Click on a problem header to show/hide my REDUCE solution.

  1. Find a function \(f(u)\) such that the differential equation \[ f(x + y) + \ln x + \left(e^{x+y} + y^2\right) \frac{dy}{dx} = 0 \] is exact.
  2. For the chosen \(f(u)\) find the corresponding solution in implicit form.
% (a)
% The ODE P(x,y) + Q(x,y)df(y,x) = 0 is exact if df(P(x,y),y) = df(Q(x,y),x).
operator f;  let ln ~x => log x;
P := f(x+y) + ln x;  Q := exp(x+y) + y^2;
df(P,y) = df(Q,x);
% Obviously, f(u) = exp(u) + constant. Check:
ws where f ~u => exp u + constant;
% (b)
% The simplest solution has constant = 0, so
let f ~u => exp u;
% p = df(u,x), where u = u(x,y), so
u := int(p,x) + uy;  depend uy, y;
q = df(u,y);
solve(ws, df(uy,y));
int(lhs eqn,y) = int(rhs eqn,y) where eqn => first ws;
% Hence, the solution of the original ODE is
on div;  sub(ws,u) = constant;
off div;  clear P, Q;
Solve the initial value problem \[ \frac{dy}{dx} = \sqrt{y^2 + 9}, \quad y(1) = 0. \]
depend y, x;
df(y,x) = sqrt(y^2+9);
soln := odesolve(ws, {x=1, y=0});
  1. Find the general solution of the homogeneous ODE \[ y'' + 9y = 0. \]
  2. Find the general solution of the non-homogeneous ODE \[ y'' + 9y = \sin(2x). \]
  3. Find the general solution to the first-order homogeneous linear ODE \[ y' = \tan(x)\,y. \]
  4. Solve the initial-value problem for the first-order linear non-homogeneous ODE \[ y' = \tan(x)\,y + 1, \quad y(0) = 2. \]
depend y, x;
% (a)
df(y,x,2) + 9y = 0;  odesolve ws;
% (b)
df(y,x,2) + 9y = sin(2x);  odesolve ws;
% (c)
df(y,x) = tan(x)*y;  odesolve ws;
% (d)
df(y,x) = tan(x)*y + 1;  odesolve(ws, {x=0, y=2});
nodepend y, x;
Solve the following boundary value problem for the second-order non-homogeneous differential equation \[ \frac{d^2y}{dx^2} = x^2, \quad y(0) = 0, \quad y'(1) = 0. \]
depend y, x;
df(y,x,2) = x^2;  odesolve(ws, {{x = 0, y = 0}, {x = 1, df(y,x) = 0}});
Consider a system of two nonlinear first-order ODEs: \[ \dot{x} = -x - 3y - 3x^3, \quad \dot{y} = \frac43x - y - \frac13 x^3. \]
  1. Write down in the matrix form the system obtained by linearization of the above equations around the point \(x = y = 0\) and find the corresponding eigenvalues and eigenvectors.
  2. Find the solution of the linear system corresponding to the initial conditions \(x(0) = 2, y(0) = 0\).

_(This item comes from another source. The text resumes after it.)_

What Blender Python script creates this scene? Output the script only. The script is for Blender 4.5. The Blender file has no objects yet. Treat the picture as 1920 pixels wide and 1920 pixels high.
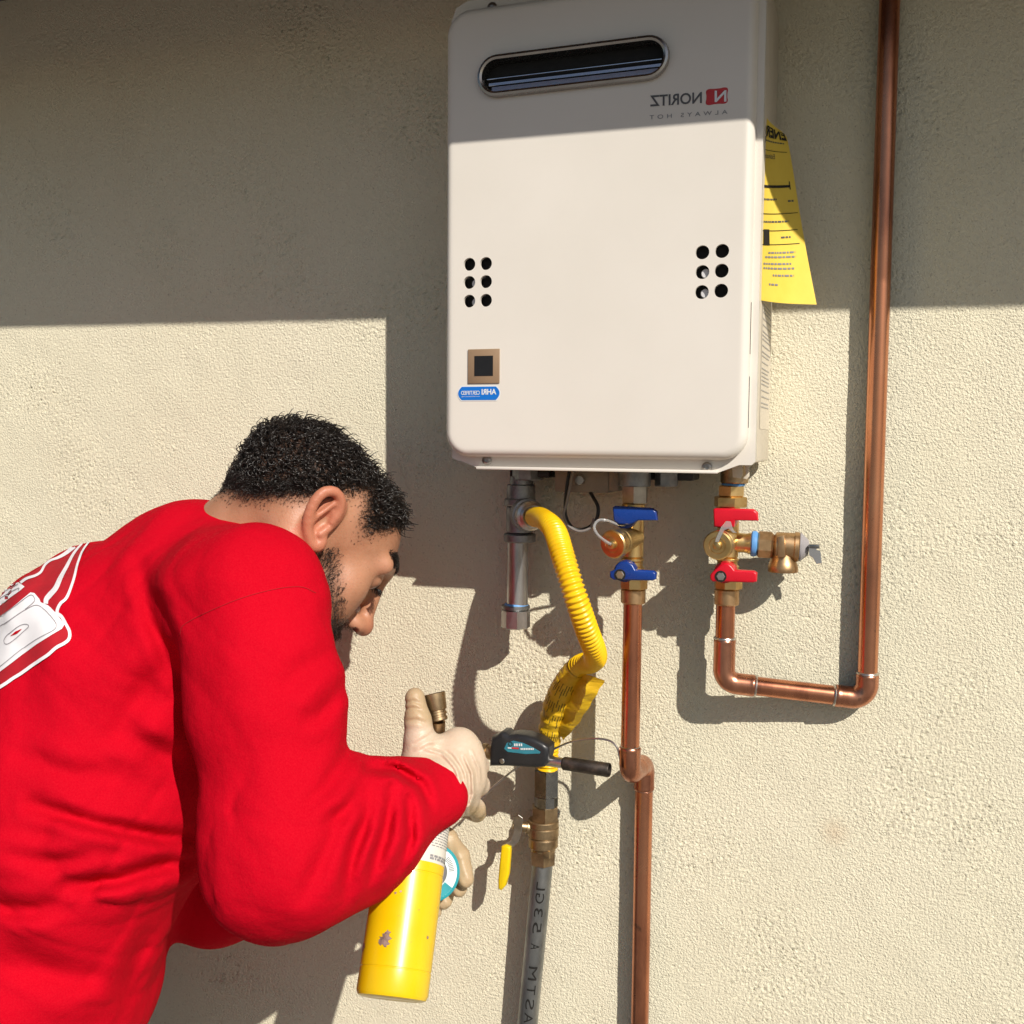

Determine the type of equilibrium for the system and describe in words the shape of trajectory in the phase plane corresponding to the specified initial conditions. Determine the tangent vector to the trajectory at \(t = 0\).
% (a)
% xdot = -x - 3y; ydot = 4/3x - y
depend {x, y}, t;
dxy := mat((df(x,t)),(df(y,t)));
coef := mat((-1,-3),(4/3,-1));
xy := mat((x),(y));
% Check:
dxy = coef*xy;

ev := mateigen(coef, lam);
evals := solve first first ev;
evecs := (third first ev where arbcomplex ~j => 1);
evecs := for each eval in evals collect sub(eval,evecs);

% (b)
matrix D(2,2);  for i := 1:2 do D(i,i) := exp(rhs part(evals,i)*t);  D;
matrix P(2,2);  for i := 1:2 do for j := 1:2 do
   P(i,j) :=  <<v := part(evecs,j); P(i,j) := v(i,1)>>;  P;
on div, complex;
soln := P*D*P^(-1);
soln := soln*mat((x0),(y0));  % where x(0) = x0, y(0) = y0.
%Check:
ode := dxy - coef*xy;  % = 0 ?
sub(x=soln(1,1), y=soln(2,1), ode);

x0 := 2$  y0 := 0$  soln;
% The zero solution is a stable equilibrium and nearby solutions
% spiral in towards zero.
sub(t=0, sub(x=soln(1,1), y=soln(2,1), dxy));
(Suggested by Tony Roberts from his book.)
Find the power series solution \(y(x)\) up to degree \(x^7\) to the differential equation \[ y''+(1+x)y'-6y^2=0 \] such that \[ y(0)=1 \mbox{ and } y'(0)=-1. \]
% The following switch settings display the solution as usual for a
% power series:
on div; off allfac; on revpri;
y := 1 - x;  % using the initial conditions
let x^8 => 0;  % truncate at degree 7
% This loop shows successive terms converging:
for iter := 1:99 do <<  % loop at most 99 times
   res := df(y,x,2) + (1+x)*df(y,x) - 6y^2;
   write y := y + (dy := -int(int(res,x),x));
   if dy = 0 then iter := 1000;  % terminate the loop
>>;

% You can also find power series for solutions of a wide range of
% related ODEs simply by changing the lines "res := ..." and applying
% the initial conditions by changing the initial assignment "y := ...".